Ideal of Gaussian Integers Ring. Congruence Classes

Question

Let $I = \{a+bi \in \mathbb{Z}[i] \; / \; [a]_2 = [b]_2\}$ be an ideal of $\mathbb{Z}[i]$ where $[a]_2 = \{a+2n \;/\; n \in \mathbb{Z}\}$

(a) Prove that I is generated by $1 + i$

I solved it this way:

|$\subseteq$ $$[1]_2=[1]_2\Rightarrow 1+i \in I$$

|$\supseteq$ $$ z \in I \Rightarrow z = x+yi \; / \; [x]_2=[y]_2 \Rightarrow y-x=2n\;/\;x,y,n \in \mathbb{Z}\Rightarrow y=x+2n\; \land \; x=y-2n \;/\;x,y,n \in \mathbb{Z} \Rightarrow z \in (1+i) $$

But I’m not sure if it is correct.

(b) How many elements does $\mathbb{Z}[i]/(1+i) $have?

I think $\mathbb{Z}[i]/(1+i)=\{[1+i]\}$ but I don’t know how to prove it.

I really appreciate your help.

Answer 1

(a) It is definitely correct that $I=(1+i)$, although I have some comments that I hope will be helpful.

First, in your proof that $(1+i)\subseteq I$, you've only proved that $1+i\in I$. Note that this is enough to show that $(1+i)\subseteq I$ if you know that $I$ is an ideal. I think you should show that $I$ is an ideal of $\Bbb{Z}[1+i]$.

Second, I'm not sure that I understand your proof that $I\subseteq(1+i)$. Below, I've written a few steps that you can add to make it more clear. Note: the main observation is that $2=(1+i)(1-i)$.
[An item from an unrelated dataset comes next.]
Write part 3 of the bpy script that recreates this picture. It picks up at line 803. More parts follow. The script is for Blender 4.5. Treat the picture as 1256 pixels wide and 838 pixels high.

$$\text{Let }z\in I$$ $$z=x+iy\text{ for some }x,y\in\Bbb{Z}\text{ with }x\equiv y\text{ mod }2$$ $$y=x+2n\text{ for some }n\in\Bbb{Z}$$ $$z=x+iy=x+i(x+2n)=x(1+i)+2in=(1+i)\cdot\left[x+i(1-i)n\right]$$ $$z\in(1+i)$$

(b) $\left\vert\Bbb{Z}[i]/(1+i)\right\vert=2$.

Note that for every $x,y\in\Bbb{Z}$ there are two possibilities: either $x\equiv y$ modulo $2$, or $x\not\equiv y$ modulo $2$. You've already shown that

$$(1+i)=\{x+iy\,\vert\,x\equiv y\text{ mod }2\}.$$

It is enough to show that

$$1+(1+i)=\{x+iy\,\vert\,x\not\equiv y\text{ mod }2\}.$$

Answer 2

$I$ is precisely the kernel of the ring epimorphism $\psi:a+bi\mapsto [a]_2+[b]_2$ from $\Bbb Z[i]$ to $\Bbb F_2$ where $[x]_2$ denotes the residue class $x+2\Bbb Z$. Therefore $\frac{\Bbb Z[i]}{I}\approx\Bbb F_2$ and $|\frac{\Bbb Z[i]}{I}\vert=2$. $$\forall z_1,z_2\in\Bbb Z[i]\;\;1+i=z_1z_2\implies 2=|z_1|^2|z_2|^2\implies z_1=1\lor z_2=1$$ Therefore $\langle 1+i\rangle$ is maximal because $1+i$ is irreducible and thus prime as $\Bbb Z[i]$ is a principal ideal domain. Therefore we must have $I=\langle 1+i\rangle$ because $\langle 1+i\rangle\subseteq I$; i.e. $1\equiv 1\;\text{mod}\;2$ and so $1+i\in I$.